The Essential Art of Efficient Manual Review
The importance of avoiding shipping delays to keep customers happy is something eCommerce merchants understand well. One factor that drives delays is that orders can get ״stuck״ in the manual fraud review queue, awaiting approval. To avoid a backlog in the queue, merchants usually either hire additional analysts to join the manual review team or invest in improving the automated decisioning process so that less orders are routed to manual review.
In the 2014 Merchant Risk Council Fraud Survey, online merchants reported an average manual review time of 15 minutes per order, not at all bad. Unfortunately, we still see cases of merchants who don’t suffer from lack of resources but leave orders “sitting” in the queue for hours and even days. Orders are delayed not because the merchant cannot handle the load, but because of order review policies.

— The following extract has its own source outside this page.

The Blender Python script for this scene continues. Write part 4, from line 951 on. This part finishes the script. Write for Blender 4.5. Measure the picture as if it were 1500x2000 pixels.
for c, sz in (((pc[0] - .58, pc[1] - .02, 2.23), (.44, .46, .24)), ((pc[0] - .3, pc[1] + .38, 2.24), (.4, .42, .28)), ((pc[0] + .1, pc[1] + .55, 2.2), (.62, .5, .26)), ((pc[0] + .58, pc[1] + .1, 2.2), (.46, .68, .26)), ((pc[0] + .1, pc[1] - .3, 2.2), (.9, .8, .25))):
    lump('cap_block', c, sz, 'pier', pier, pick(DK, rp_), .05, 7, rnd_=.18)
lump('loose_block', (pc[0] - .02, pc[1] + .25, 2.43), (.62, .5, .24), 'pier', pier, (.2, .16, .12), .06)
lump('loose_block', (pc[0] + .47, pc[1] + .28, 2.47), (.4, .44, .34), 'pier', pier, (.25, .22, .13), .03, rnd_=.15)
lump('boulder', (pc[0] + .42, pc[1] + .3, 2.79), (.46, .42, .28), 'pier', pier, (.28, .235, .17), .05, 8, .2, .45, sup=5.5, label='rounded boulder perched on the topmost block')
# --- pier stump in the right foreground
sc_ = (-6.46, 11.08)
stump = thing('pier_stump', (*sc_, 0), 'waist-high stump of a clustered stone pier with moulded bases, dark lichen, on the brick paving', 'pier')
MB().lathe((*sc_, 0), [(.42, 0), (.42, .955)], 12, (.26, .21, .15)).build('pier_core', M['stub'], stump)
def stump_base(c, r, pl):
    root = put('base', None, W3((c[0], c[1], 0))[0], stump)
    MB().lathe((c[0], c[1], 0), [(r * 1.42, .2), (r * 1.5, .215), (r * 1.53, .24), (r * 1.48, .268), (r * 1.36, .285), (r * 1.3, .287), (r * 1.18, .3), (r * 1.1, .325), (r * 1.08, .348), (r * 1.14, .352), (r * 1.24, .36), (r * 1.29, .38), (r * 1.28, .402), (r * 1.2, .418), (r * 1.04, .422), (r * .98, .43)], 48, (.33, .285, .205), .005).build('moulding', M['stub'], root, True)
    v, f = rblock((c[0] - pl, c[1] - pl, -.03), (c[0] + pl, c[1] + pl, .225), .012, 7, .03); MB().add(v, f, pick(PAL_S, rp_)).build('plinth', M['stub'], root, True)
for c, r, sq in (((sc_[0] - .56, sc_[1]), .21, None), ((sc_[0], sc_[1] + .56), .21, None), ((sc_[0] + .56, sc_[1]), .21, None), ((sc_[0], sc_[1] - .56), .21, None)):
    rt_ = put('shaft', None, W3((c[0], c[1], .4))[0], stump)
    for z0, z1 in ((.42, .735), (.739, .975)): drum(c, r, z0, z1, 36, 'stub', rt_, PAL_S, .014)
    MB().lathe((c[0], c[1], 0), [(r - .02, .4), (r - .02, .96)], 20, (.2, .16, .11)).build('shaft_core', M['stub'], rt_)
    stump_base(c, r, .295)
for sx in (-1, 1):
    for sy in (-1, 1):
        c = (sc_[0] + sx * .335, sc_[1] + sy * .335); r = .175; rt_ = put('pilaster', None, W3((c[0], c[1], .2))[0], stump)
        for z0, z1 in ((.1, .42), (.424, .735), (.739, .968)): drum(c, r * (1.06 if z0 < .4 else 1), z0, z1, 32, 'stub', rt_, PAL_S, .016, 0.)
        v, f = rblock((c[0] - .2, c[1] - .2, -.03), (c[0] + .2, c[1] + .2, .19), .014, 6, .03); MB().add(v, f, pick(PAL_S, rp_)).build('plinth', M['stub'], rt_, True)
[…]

The risk management team is instructed to reach out to customers for additional information in case of certain problematic characteristics, such as missing AVS information or a mismatch between the BIN country and shipping country. The orders are put “on hold” while the risk management team waits to hear back from the customer who placed the order.
How Manual Review Can Impact eCommerce Growth
Long review times often lead to shipping delays, resulting in a poor customer experience. In cases where the customer paid for expedited or next-day shipping, a lengthy fraud review process can mean the entire shipping window is missed. Another real risk of long review times is order cancellations. By the time the merchant decides to approve the order, the customer may have already canceled the order and taken their business elsewhere.
Most importantly, a sub-par experience may cause a customer to avoid returning to your shop, or worse, might lead them to post an angry review online. Since the amount of repeat sales is key to your customer lifetime value, the projected revenue a customer generates for your store during their lifetime, long review times can negatively impact this metric. Poor customer reviews negatively impact your online reputation and harm your brand value. Negative Word of Mouth from unpleased customers affects your net promoter score, an important metric that helps predict customer behavior and company growth rates.
Keeping Review Times Down and Customer Satisfaction High
To avoid getting orders “stuck” in the queue while you wait for a response from the customers, try analyzing the order holistically and looking at all available data points rather than getting hung up on specific problematic data points.
To provide more context, the following are examples of orders that sat in a merchant’s queue for a long time while the fraud team waited to hear back from a customer, and which Riskified managed to quickly approve once the merchant submitted the order to us for review. As you’ll see, there’s no magic involved; simply viewing the order as a whole, which allowed us to find the positive indicators that served as the basis for approving the order.
Quick Approval 1 – High-Value Order Without AVS Information
In this case, the merchant tried reaching out to the customer for additional information but got no response, and didn’t manage to verify the order using third-party tools. After an entire week, the merchant submitted the order to Riskified for review. We analyzed the order and approved it within 16 minutes.
The following positive indicators allowed us to quickly approve the order:
- Email address → Matches customer’s name & is connected to social profiles
- Social profiles → Show customer originates from China and is currently in the US
- IP address → IP range belongs to University of California, San Diego
- Billing & shipping addresses → University dorms
An online search helped verify a person by this name indeed works for the Brazilian company that owns the email domain. Such an exposed identity usually indicates a very low chance of fraud.
Quick Approval 2 – BIN Country and Billing Country Mismatch
In this case, the merchant spent six days waiting to hear back from the customer before submitting the order to Riskified for review. We analyzed the order and approved it in under one minute.
An online search and the social profiles connected to the email address helped verify that the buyer is a foreign student at the University of California, San Diego. This is another case of an exposed identity, which usually indicates a very low chance of fraud.
The following positive indicators allowed us to quickly approve the order:
- AVS → Credit card issued in Brazil, explaining lack of AVS information
- IP address → Brazilian IP with no proxy
- Billing address → Brazilian address, matches shipping address
- Client agent → Portuguese on customer’s computer
- Email domain → Belongs to private Brazilian company
Don’t Let Them Wait
By taking into account all data points associated with an order rather than focusing on a “risky” indicator, merchants can achieve an efficient, quick manual review process. The “risky” indicators often pale in comparison to the positive indicators. The examples above show that it is possible to reach a decision regarding most orders in a matter of minutes.
In addition to allowing those in charge of manual review to devote more time to other tasks, a quick and accurate fraud review process can improve customer experience and boost satisfaction. In light of the negative impact delayed shipping can have on your business, there’s no reason to let orders “wait” in the queue any longer than absolutely necessary.